In America’s culture wars, social media can transform the butterfly’s wingbeat of a single gaffe into cyclones of outrage. Given the regularity with which this happens it is often a fool’s errand to sift through the digital residue of any particular outrage. But details matter, especially in the post-truth culture that President Trump has cultivated so assiduously, and it is worth looking at some of the arguments offered in Barr’s defence. Clearly there is a prima facie resemblance between her case and Bee’s, both of which involve a well-known comedian insulting a woman in public life. It is also easy to see why conservatives have tried to say that it is absurd, and typical of liberal pieties about political correctness, to claim that one insult matters more than the other.
A moment’s scrutiny is all that is needed to expose this false equivalence. Barr’s remark – “muslim brotherhood & planet of the apes had a baby=vj” – deliberately toyed with racist and xenophobic language, and it invoked stereotypes that have a horrific resonance within American culture.

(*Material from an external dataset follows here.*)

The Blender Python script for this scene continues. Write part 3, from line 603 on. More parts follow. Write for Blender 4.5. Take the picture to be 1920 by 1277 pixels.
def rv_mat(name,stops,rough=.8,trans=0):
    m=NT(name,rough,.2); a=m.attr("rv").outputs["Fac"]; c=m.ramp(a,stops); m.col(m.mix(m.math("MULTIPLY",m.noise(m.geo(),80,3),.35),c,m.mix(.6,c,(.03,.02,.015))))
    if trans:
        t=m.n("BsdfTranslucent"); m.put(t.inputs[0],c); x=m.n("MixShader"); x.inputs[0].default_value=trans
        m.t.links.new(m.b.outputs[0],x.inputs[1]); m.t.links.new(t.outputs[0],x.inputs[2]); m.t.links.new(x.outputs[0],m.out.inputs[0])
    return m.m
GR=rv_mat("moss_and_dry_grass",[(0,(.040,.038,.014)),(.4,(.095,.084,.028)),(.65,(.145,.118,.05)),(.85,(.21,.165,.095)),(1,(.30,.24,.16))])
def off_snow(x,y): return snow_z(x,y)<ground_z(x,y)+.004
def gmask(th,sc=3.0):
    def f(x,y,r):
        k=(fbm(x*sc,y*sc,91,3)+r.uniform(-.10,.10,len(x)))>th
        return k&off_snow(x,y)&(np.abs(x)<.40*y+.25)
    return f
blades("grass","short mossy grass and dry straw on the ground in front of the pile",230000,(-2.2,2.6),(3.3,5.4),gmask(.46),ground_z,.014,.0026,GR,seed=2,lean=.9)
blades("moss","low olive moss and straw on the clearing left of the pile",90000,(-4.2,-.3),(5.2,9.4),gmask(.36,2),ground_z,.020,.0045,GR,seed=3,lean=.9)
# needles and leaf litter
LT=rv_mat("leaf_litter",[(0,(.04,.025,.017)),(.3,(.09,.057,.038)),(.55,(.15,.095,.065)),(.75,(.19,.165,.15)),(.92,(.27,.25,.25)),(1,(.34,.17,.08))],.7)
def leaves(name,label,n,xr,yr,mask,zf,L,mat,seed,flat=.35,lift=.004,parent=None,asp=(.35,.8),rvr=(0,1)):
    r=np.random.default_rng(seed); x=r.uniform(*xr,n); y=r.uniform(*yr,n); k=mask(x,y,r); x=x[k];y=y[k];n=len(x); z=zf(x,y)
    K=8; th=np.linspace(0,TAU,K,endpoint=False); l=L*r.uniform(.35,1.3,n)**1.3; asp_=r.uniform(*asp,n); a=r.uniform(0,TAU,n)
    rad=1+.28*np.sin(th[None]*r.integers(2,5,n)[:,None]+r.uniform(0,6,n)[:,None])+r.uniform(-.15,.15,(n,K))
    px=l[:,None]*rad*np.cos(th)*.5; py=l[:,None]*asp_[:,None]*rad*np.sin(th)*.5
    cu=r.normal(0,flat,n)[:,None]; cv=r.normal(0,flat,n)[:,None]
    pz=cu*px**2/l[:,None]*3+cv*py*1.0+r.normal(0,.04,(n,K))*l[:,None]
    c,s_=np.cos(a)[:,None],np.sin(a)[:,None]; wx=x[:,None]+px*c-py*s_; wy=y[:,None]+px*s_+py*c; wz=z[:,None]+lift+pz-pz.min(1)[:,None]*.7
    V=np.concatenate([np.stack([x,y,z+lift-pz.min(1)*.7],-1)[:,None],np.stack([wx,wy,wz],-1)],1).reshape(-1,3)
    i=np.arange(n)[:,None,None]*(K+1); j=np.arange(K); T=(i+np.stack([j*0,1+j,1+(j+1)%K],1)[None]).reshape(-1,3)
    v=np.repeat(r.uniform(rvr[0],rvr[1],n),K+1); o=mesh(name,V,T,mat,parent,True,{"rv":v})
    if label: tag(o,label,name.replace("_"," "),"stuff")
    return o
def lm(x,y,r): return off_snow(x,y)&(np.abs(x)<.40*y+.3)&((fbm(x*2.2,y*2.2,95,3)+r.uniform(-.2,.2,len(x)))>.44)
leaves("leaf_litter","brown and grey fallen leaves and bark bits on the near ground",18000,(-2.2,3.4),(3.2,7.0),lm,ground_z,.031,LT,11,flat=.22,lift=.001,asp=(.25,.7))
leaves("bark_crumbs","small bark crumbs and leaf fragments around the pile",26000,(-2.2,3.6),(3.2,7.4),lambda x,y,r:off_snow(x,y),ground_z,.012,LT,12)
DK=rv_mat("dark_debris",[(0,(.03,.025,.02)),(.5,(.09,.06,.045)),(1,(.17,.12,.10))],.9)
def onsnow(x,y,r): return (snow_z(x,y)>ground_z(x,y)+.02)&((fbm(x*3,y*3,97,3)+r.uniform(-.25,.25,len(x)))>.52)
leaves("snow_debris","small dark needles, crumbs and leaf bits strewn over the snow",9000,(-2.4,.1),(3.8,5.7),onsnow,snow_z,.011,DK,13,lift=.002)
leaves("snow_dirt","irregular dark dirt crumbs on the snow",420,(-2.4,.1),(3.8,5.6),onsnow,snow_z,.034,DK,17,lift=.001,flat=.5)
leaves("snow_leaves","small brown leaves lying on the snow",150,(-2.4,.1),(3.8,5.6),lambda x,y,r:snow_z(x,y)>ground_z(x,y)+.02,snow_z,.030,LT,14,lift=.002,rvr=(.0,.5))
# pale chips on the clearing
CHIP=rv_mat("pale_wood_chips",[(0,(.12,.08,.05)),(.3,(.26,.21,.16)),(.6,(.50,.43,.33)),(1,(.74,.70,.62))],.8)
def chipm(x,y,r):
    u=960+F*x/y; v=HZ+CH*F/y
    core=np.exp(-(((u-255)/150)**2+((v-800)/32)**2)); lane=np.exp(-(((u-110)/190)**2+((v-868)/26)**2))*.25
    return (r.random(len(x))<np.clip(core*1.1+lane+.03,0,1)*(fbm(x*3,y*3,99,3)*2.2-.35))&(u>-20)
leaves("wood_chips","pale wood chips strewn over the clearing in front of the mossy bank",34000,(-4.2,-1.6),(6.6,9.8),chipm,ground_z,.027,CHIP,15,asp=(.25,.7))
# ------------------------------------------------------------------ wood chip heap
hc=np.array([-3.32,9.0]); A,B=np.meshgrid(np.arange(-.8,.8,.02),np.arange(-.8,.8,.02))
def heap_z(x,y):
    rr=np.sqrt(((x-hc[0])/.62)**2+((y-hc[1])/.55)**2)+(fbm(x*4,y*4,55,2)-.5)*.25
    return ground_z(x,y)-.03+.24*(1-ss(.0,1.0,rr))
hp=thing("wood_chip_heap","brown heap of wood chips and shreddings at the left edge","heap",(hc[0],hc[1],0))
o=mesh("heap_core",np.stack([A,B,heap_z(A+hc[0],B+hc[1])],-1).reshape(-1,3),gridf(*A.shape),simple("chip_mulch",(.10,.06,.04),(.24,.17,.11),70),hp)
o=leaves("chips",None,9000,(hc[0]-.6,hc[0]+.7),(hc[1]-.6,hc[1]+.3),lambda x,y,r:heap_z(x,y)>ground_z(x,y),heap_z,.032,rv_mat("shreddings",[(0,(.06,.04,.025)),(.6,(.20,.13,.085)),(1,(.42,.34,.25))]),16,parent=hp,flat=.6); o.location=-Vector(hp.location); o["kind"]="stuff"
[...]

As the comedian Lindy West pointed out in a New York Times op-ed, the Parkland high school gunman reportedly “talked about killing Mexicans, keeping black people in chains and cutting their necks,” while the Santa Fe High School shooter posted photos of himself in Nazi regalia. Even the Toronto van attack killer was part of a misogynistic online group with “roots in white supremacist male entitlement.” By contrast, as Rebecca Traister has pointed, out Bee’s insult involved the ironic appropriation of a misogynistic insult to take Ivanka Trump to task “for swanning around on social media, hugging her son amidst news of children being ripped from their parents by ICE.”
In 2016 the editors of the Oxford English Dictionary selected the compound adjective “post-truth” as their word of the year. It was a prescient choice, hinting at the inexhaustible “gaslighting” which began with Trump’s claims about the crowds at his inauguration and have never ceased. Rather than simply refuting each falsehood, one might instead reflect on the words of Hannah Arendt who wrote scathingly about the totalitarian impulse to undermine truth in the prelude to the Second World War. “The result of a consistent and total substitution of lies for factual truth,” she observed, “is not that the lie will now be accepted as truth and truth be defamed as a lie, but that the sense by which we take our bearings in the real world – and the category of truth versus falsehood is among the mental means to this end – is being destroyed.”